Zugleich lässt die 13-stöckige Anlage mit ihrer monotonen Fassadenstruktur und den beliebig erscheinenden Farbakzenten die ambitionierten, aber wenig geglückten Modellbauprojekte internationaler Bauausstellungen sowie Oscar Niemeyers Gesamtkonzept der idealen Hauptstadt Brasilia aufscheinen. Auch dystopische Filmsets, von Fritz Langs megalomaner „Metropolis“ hin zu Terry Gilliams schwarzer Komödie „Brazil“ (sic!) oder Ricardo Bofills monströsem postmodernem Sozialwohnungskomplex der 1980er Jahre, sein „Versailles des Volkes“ in St. Denis bei Paris, scheinen Melanie Siegels Architekturvision Pate gestanden zu haben.
Schönheit und Schrecken im Anblick des Perfektionismus: Zwar laden Sonnenschirme und schattenspendende Bäume zu einem Bad im Pool ein, doch fehlen die Menschen.

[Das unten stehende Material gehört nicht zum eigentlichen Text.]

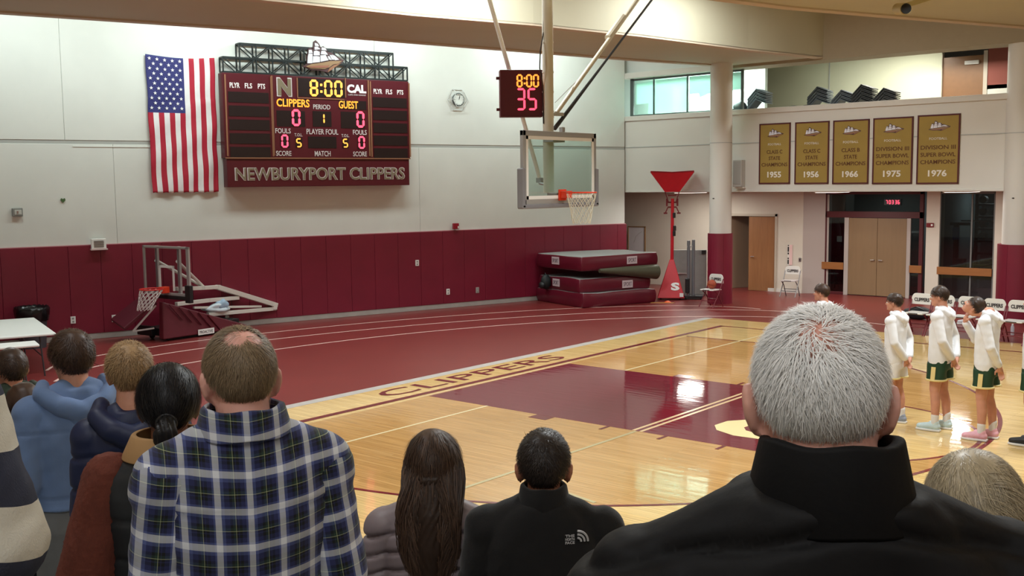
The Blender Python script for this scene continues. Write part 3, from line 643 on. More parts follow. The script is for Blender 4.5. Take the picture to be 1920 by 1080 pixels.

Der kalte Perfektionismus dieser menschengeschaffenen Idealarchitektur, die wie ein Meteorit von einem fernen Planeten in einen grünen Dschungel eingeschlagen zu haben scheint, lässt keine Benutzung zu. Wie sollte man sich auch entspannen, spielen oder baden, wenn die 1.000 Augen der nach innen liegenden Fenster auf einen gerichtet sein könnten und jegliche Privatheit sabotieren?
Gehäuse (I)
Diesen Architekturfiktionen vordergründig geradezu entgegengesetzt wirkt Melanie Siegels Gemälde „Gehäuse (I)“ aus dem Jahr 2025. Die Idealarchitektur einer mönchischen Enklave in einer an Caspar David Friedrich erinnernden Mittelgebirgskulisse lädt zur inneren Einkehr und Meditation ein. Zugleich lässt sie auch ikonische Architekturen wie die gestapelten Baukörper des VitraHauses in Weil am Rhein mit ihren 5-eckigen, vollflächigen Glasfassaden aufscheinen.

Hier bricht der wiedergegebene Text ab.